Wie bizarr eine dergestalt zielgerichtete Einflussnahme auf den Zustand des Leibes aussehen kann, zeugt der ungewollt satirische Körperzellen-Rock von Mosaro alias Michael Scheickl. „Jede Zelle meines Körpers ist glücklich, jede Körperzelle fühlt sich wohl. Jede Zelle, an jeder Stelle […] ist voll gut drauf.“ Man kann es sich auf YouTube ansehen und bekommt einen Eindruck von der Unerträglichkeit industriell produzierten Glücks.

Falls aber Sigmund Freud recht hat und „die Absicht, dass der Mensch glücklich sei, […] im Plan der Schöpfung nicht vorhanden“ ist – was bliebe dem Menschen dann anderes übrig, als das Glück (oder, nach Ruut Verhoven, dessen Bedingungen) nach Möglichkeit selbst, ganz ohne die Schöpfung, zu produzieren, zu erwerben, zu bewahren und zu vermehren?

Beispielhaft in diesem Zusammenhang ist das Königreich Bhutan: Dort hat das Glück bekanntlich Verfassungsrang.
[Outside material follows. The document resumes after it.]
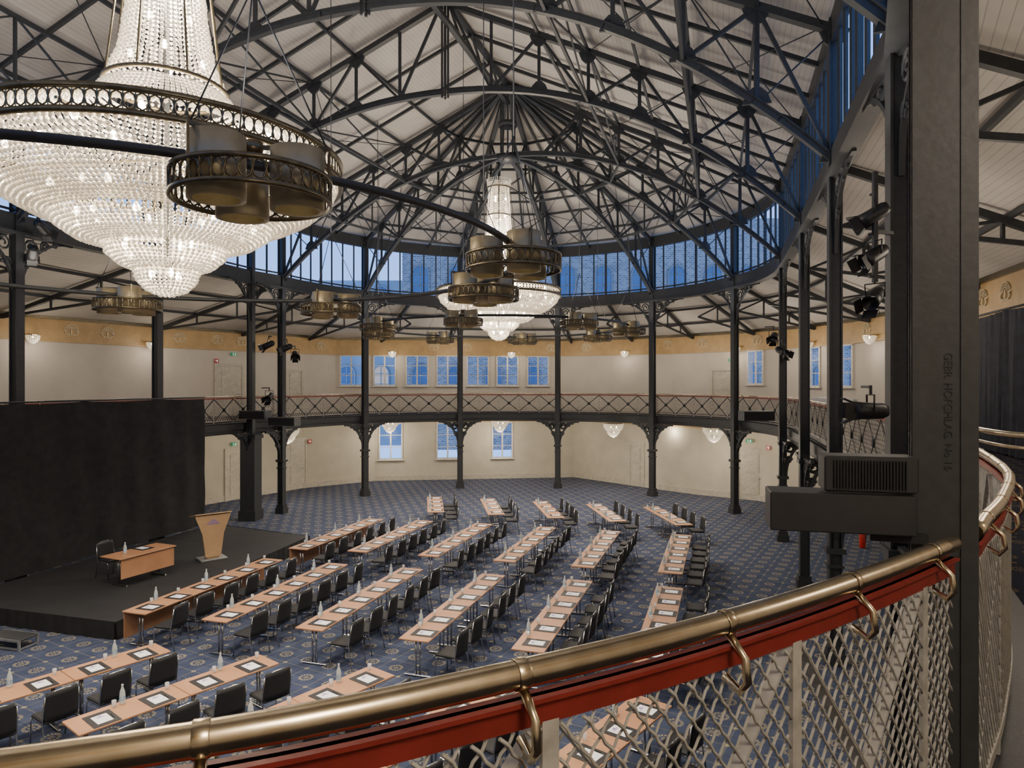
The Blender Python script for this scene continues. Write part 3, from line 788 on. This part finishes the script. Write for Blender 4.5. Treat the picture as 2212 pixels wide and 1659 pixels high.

Zur Berechnung des Bruttoinlandsglücks (Gross National Happiness, GNH) werden psychisches Wohlbefinden, die Verwendung von Zeit, die Vitalität der Gesellschaft, kulturelle Diversität, ökologische Resilienz, Lebensstandard, Gesundheit, Bildung und Good Governance herangezogen.

Auch die Verfassung Ecuadors beinhaltet das Konzept vom Guten Leben (sumak kawsay/buen vivir). Jeremy Bentham wäre dennoch nicht sehr begeistert von dergleichen Staatszeilen gewesen; denn sie definieren Glück als etwas, das dem Fortschritt nicht nur nicht dient, sondern nicht einmal verpflichtet ist.

Näher an Benthams Fortschrittsauftrag, das „größte Glück der größten Zahl“ zu erzeugen, liegen solche Qualifizierungsmaßstäbe für Staatswesen wie der Better Life Index der OECD. Oder der der Nachhaltigkeit verpflichtete Happy Planet Index, der die Erzeugung des Glücks mit ihren ökologischen Kosten in Beziehung setzt. Da liegen Länder wie Mexiko, Kolumbien und Vietnam ganz weit vorn: Länder mit einer immensen Gewalterfahrung.

Man kann nur hoffen, dass niemand auf die Idee kommt, diese Gewalterfahrung, rein statistisch natürlich, zum Glücksfaktor zu erklären. Denn nach den Gesetzen des Utilitarismus müssten dann grauenhafte Dinge passieren.

Ja, das ist übertrieben. An der Produktion von Glücksfaktoren unterschiedlicher Glücksarten wird bereits auf friedliche Weise und in großem Maßstab gearbeitet. Nur dass die Menge nie ausreichen wird, denn die Nachfrage nach Glück ist unendlich.